Ce que ne dit ni son "kit" de presse, ni l'immense majorité des articles qui minimisent les actions de ce "roi de la provoc'", c'est que la télé d'Ardisson, c'était une machine à broyer les femmes, les pauvres, les minorités, parfois les trois à la fois. Mais avant tout, et tout le temps, les femmes. Il n'y a guère que Libé pour rappeler que "l'homme en noir", comme il aimait qu'on le surnomme, représentait surtout "les lunettes noires du vieux monde misogyne". Libé rappelle une sélection d'"extraits non autorisés" : "Tu as toujours préféré les filles aux mères, (...) tout le monde le sait. Et tu aimes bien les fils, aussi" (à Gabriel Matzneff) ; "Tu aimes les hommes mûrs ?" (à Judith Godrèche, 20 ans) ; "Sucer c'est tromper ?" (à Michel Rocard, questionné uniquement sur le sexe) ; "Tu as déjà dragué des amis de ton père ? T'as déjà dragué ton père ?" (à Sara Forestier, 20 ans)... Mélanie Thierry se souvient de son passage chez Ardisson comme d'"un traquenard abject". On se souvient aussi d'Ardisson qui riait aux blagues sexistes et ultra-lourdes de Laurent Baffie (adressées à Ovidie, par exemple, qui expliquait sur le plateau être végétalienne) ; d'Ardisson hilare et son "J'adore !" lorsque Tristane Banon relatait, sur son plateau, la tentative de viol dont elle avait été victime par Dominique Strauss-Kahn.

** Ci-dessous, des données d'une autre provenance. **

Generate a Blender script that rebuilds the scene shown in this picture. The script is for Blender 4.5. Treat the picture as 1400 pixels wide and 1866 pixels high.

De Christine Angot, à qui il s'amusait à lire les critiques cruelles de son livre sur l'inceste, jusqu'à l'actrice Milla Jovovich, nombreuses sont les femmes qui ont préféré quitter son plateau plutôt que de continuer à y être rabaissées. "Les plateaux d'Ardisson recréaient la violence sociale vécue dehors", résume fort bien l'écrivaine Johanne Rigoulot dans le Nouvel Obs. Elle rappelle que dans les émissions d'Ardisson, on "tapait sur les pauvres et les mal fagotés", et qu'"à la manière d'une sélection de boîte de nuit, les Noirs et les Arabes rentraient s'ils étaient footballeurs ou mannequins". Toujours dans le Nouvel Obs, seul média à avoir eu la bonne idée de donner la parole aux femmes concernées, l'autrice Lolita Pille écrit plus franchement que "Ardisson était un tueur symbolique de femmes", et que sur ses plateaux, si vous étiez une femme, "on vous faisait sentir que vous n'étiez pas à votre place, on faisait en sorte que cette place vous soit rendue insoutenable. En se moquant de vous. En vous ridiculisant."
Ardisson voulait qu'on se rappelle de lui comme "un type vraiment sympa", selon la critique de Télérama du documentaire à sa gloire, davantage que comme un (très) vulgaire pubard qui a su faire fructifier son rire gras. Il était sans nul doute le "roi" d'une certaine époque. Mais le roi est mort, et l'époque avant lui. On ne la pleurera pas.